Monday, March 5, 2012

Remembering Davy and Stuff

The wife and I spent a large part of the past weekend watching the Monkees marathon on Antenna TV.  Antenna TV is the second worst broadcast tv channel available, the first being THIS.  But since Antenna has been running the Monkees, we have been watching.

The schedule was every episode from both seasons then their movie (Head) late Sunday.  I couldn't wait, noting that I had never seen Head.  My wife remarked she had, about four times.  I suggested that I watch and she practice.  This was followed immediately by a large amount of tea coming from her nostrils.  For some reason I usually end up wearing a lot of what she drinks.

Like the Beatles, there will be no reunion.  Mike never really toured with them so even the touring Monkees are done as we know them.

I have vague recollections of watching the Monkees when I was little.  I remember enjoying the show but being bothered that they were lip-synching.  I might have even had a little Monkeemobile but that was quite a while ago.  As reruns came up, I watched.

In addition to Davy, we lost Ronnie Montrose over the weekend.  He was a talented guitarist for whom Sammy Hagar sang at one point.  All this loss has got me to considering the inevitable numerical end of this sequence.  In other words, they're dying off at the old end and we're not replacing them on the young end.  This will eventually leave us with no one.  Seriously, are we going to know, hear, or care when Coldplay dies?

Where is our next Led Zeppelin?  Jimi Hendrix?  Even the Monkees?  Yes, we have mountains of prefabricated product at our disposal and that's what they are: disposable.  This is the inevitable conclusion of record company greed - where everything is product, everything is the same, and the Great Unwashed doesn't know the difference.  Turn on your tv and watch.  Or better yet, turn it off.

Rolling Stone magazine once said Kurt Cobain was the next Hendrix.  This was the precise moment I gave up reading Rolling Stone forever.

We might want to consider bodyguards and live-in physicians for Jimmy Page, Jeff Beck and others, in our own self-interest.  Mister Page might not relish someone bursting into his mansion and demanding he undertake a serious health regimen but hey - we're buying his stuff and we need to watch over our investment.  It's purely out of love.

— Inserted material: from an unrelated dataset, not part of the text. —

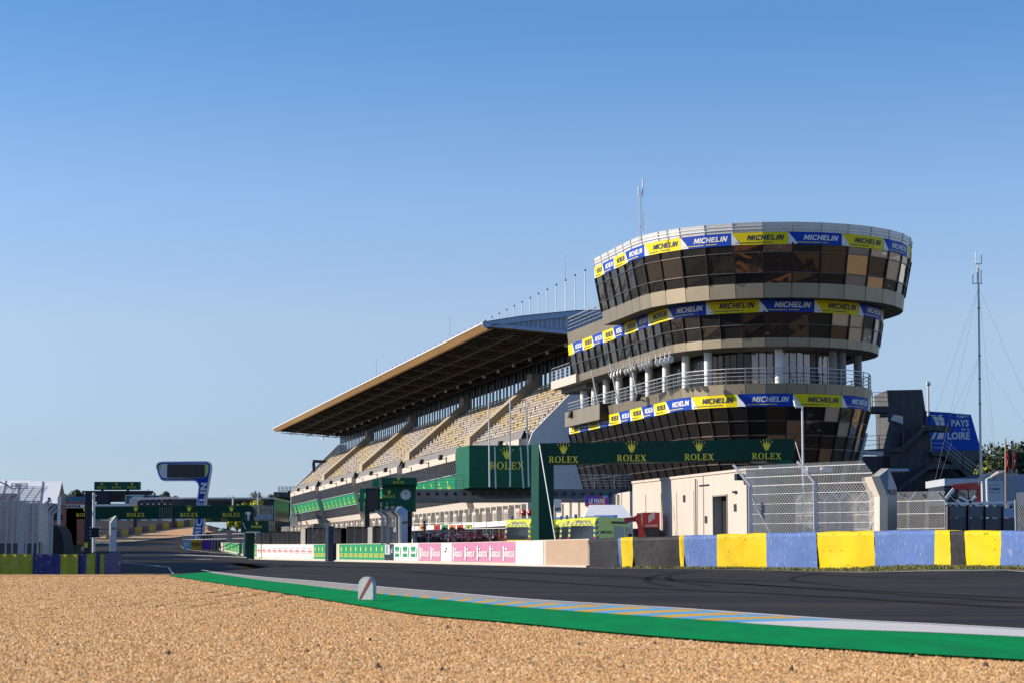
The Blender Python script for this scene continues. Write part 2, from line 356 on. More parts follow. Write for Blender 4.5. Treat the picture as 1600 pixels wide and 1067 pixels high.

At least we still have the Rolling Stones.
Sort of.

1 comment:

  1. Amen to the comment about Rolling Stone magazine.
    I can't believe Montrose is dead. I have this awesome memory of one of his concerts (Dual headline w/Frank Marino & Mahogany Rush) in paticular. The show was at Bogart's in Cincinnati, Ohio. What an unbelieveable guitarist.
    My fondest memomories of the Monkees TV show is watching them as a child on Saturday mornings. I believe they came on at 11:30A?
    All the greats ARE leaving us, with nothing but drivel replacing them.